Libyans celebrate voting in free election

Libyans, relieved that their first free national election in 60 years had survived violence and protests, celebrated the chance to draw a line under Muammar Gaddafi’s dictatorship and forge a brighter future for their country.

Libyans celebrate  voting in free election

While two deaths were reported as anti-election protesters sought to disrupt Saturday’s poll which they reject as a sham, the interim Libyan government and Western backers of last year’s uprising hailed it as an early triumph for democracy.

No clear outcome is expected until today and questions remain on how the new 200-head national assembly will function, the importance of Islamic groups within it, and how growing demands for more autonomy in the east are to be addressed.

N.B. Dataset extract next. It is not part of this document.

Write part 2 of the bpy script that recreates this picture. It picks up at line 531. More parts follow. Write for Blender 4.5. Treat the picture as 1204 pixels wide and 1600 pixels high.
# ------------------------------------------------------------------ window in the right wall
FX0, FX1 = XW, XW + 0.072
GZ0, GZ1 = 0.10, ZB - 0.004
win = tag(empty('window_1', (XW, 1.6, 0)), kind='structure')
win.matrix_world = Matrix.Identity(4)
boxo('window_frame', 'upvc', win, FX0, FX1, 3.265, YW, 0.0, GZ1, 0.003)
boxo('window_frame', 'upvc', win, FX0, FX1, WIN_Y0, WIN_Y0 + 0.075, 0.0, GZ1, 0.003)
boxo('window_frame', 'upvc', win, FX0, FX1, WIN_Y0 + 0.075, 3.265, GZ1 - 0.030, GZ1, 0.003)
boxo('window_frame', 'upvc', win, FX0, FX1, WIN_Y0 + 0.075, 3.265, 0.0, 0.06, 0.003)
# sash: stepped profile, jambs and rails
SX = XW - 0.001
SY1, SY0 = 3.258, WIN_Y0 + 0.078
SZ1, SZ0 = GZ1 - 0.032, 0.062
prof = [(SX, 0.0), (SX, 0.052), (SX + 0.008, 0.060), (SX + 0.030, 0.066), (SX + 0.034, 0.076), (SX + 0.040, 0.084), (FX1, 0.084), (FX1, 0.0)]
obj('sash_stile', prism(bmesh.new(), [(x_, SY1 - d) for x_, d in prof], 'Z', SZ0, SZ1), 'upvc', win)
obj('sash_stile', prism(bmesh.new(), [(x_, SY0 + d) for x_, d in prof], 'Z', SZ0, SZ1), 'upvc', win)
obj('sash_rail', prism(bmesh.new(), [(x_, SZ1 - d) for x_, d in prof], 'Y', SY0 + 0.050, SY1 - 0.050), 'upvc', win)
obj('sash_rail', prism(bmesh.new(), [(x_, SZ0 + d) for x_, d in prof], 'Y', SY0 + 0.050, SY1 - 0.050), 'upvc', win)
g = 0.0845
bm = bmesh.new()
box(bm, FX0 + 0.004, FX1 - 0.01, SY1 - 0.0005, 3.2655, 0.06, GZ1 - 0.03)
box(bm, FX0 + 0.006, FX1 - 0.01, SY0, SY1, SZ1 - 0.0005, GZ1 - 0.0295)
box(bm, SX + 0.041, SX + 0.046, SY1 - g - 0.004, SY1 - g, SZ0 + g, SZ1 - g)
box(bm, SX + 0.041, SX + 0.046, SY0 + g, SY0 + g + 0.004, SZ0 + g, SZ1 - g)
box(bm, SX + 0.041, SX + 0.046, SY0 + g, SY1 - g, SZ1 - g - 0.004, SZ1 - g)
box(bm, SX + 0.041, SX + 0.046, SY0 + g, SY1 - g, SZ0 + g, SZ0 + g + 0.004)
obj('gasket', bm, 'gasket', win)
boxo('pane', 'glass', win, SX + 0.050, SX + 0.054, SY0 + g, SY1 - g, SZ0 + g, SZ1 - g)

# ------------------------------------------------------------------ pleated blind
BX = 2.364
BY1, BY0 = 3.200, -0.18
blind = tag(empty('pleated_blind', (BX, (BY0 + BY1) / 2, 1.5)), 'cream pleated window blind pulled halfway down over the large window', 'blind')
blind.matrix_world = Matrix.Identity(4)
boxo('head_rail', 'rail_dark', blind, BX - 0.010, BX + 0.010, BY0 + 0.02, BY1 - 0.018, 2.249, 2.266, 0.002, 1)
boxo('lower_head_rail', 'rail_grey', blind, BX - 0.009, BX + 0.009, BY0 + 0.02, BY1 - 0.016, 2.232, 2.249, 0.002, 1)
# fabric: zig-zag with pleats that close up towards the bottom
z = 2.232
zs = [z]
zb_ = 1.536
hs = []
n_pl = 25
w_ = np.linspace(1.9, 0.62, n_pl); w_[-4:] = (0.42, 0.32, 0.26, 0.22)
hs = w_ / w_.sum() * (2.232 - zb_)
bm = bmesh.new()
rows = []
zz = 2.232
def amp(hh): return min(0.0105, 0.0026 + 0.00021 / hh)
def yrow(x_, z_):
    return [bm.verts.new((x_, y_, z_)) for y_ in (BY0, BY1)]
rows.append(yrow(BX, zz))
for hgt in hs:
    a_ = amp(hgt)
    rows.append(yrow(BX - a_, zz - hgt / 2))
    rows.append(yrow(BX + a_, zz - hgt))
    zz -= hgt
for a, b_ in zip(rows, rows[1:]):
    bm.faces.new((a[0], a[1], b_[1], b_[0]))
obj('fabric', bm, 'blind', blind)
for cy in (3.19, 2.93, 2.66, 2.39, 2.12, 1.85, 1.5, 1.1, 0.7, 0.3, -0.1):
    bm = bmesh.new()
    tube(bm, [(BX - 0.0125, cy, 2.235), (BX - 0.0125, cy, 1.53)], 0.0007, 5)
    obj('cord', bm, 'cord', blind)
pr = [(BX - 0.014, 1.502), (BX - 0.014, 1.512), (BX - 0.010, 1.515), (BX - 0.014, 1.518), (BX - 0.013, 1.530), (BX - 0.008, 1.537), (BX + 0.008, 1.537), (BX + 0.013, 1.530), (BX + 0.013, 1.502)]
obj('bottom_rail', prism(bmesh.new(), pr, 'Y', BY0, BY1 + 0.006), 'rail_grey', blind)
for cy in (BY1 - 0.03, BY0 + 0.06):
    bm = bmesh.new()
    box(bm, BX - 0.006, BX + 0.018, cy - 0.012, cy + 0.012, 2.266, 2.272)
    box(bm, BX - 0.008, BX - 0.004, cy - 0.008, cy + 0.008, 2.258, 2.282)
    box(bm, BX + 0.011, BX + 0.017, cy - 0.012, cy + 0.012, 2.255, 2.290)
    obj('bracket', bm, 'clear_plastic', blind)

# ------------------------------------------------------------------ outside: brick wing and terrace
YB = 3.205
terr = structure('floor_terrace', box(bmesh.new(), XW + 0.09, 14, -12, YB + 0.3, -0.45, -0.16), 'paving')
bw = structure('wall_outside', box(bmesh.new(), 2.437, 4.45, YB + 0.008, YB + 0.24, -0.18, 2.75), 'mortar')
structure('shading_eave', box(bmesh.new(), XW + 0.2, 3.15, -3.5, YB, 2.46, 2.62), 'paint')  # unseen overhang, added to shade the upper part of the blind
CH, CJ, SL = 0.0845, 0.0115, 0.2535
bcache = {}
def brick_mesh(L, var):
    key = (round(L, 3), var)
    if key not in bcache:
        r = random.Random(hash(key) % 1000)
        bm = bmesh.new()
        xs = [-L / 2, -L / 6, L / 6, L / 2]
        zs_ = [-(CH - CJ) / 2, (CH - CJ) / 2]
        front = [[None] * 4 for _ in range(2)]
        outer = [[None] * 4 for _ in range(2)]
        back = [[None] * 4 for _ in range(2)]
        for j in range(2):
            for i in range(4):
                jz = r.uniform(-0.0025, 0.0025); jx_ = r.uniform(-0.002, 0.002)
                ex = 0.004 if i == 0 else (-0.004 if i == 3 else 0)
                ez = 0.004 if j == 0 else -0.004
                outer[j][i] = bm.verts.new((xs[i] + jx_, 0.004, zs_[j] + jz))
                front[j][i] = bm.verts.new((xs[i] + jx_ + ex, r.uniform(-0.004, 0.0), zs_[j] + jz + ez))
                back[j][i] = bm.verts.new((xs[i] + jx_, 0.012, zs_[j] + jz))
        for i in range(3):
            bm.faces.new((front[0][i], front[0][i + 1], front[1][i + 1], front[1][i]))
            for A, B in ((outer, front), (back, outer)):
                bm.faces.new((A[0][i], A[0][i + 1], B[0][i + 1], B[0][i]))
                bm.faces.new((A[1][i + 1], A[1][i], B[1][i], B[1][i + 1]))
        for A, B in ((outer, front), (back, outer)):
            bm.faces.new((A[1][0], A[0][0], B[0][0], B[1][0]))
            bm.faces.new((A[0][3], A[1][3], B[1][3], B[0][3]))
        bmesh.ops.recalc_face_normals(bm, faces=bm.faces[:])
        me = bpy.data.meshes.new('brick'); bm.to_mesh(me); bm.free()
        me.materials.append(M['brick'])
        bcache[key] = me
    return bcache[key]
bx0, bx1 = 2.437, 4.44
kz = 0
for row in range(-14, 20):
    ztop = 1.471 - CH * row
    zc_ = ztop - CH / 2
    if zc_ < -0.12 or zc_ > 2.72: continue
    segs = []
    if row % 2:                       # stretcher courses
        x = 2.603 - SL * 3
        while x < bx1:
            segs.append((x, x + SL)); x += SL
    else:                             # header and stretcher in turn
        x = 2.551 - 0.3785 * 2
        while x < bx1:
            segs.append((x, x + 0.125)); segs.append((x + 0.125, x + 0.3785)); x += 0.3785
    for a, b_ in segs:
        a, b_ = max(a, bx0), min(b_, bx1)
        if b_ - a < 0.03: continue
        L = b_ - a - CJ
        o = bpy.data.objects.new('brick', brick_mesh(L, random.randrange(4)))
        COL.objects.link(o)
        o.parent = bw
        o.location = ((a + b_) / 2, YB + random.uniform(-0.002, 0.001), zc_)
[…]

But the initial mood was one of jubilation as revellers lit the night sky over the capital Tripoli with fireworks while in the eastern city of Benghazi people celebrated by firing rocket-propelled grenades in the direction of the sea.

The election commission said 1.6m of some 2.8m registered voters had cast their ballots. “The first winner is the Libyan people,” commission chairman Nuri al-Abbar said on Saturday night, when repeatedly pressed for details of who had won.

US President Barack Obama made clear he saw the vote as a vindication. “The United States is proud of the role that we played in supporting the Libyan revolution and protecting the Libyan people, and we look forward to working closely with the new Libya,” he said.

While authorities boosted security to deal with threatened attacks by the ex-rebel militias which still wield power, it was ordinary Libyans armed with everything from clubs to automatic weapons who in many cases stood guard at polling stations.

“This was crisis management more than an election process, but they managed the crisis very well,” said International Crisis Group’s Claudia Gazzini of pre-vote attacks on election facilities that claimed at least one life.

But while the election itself went more smoothly than many had expected, the road ahead could still be rocky.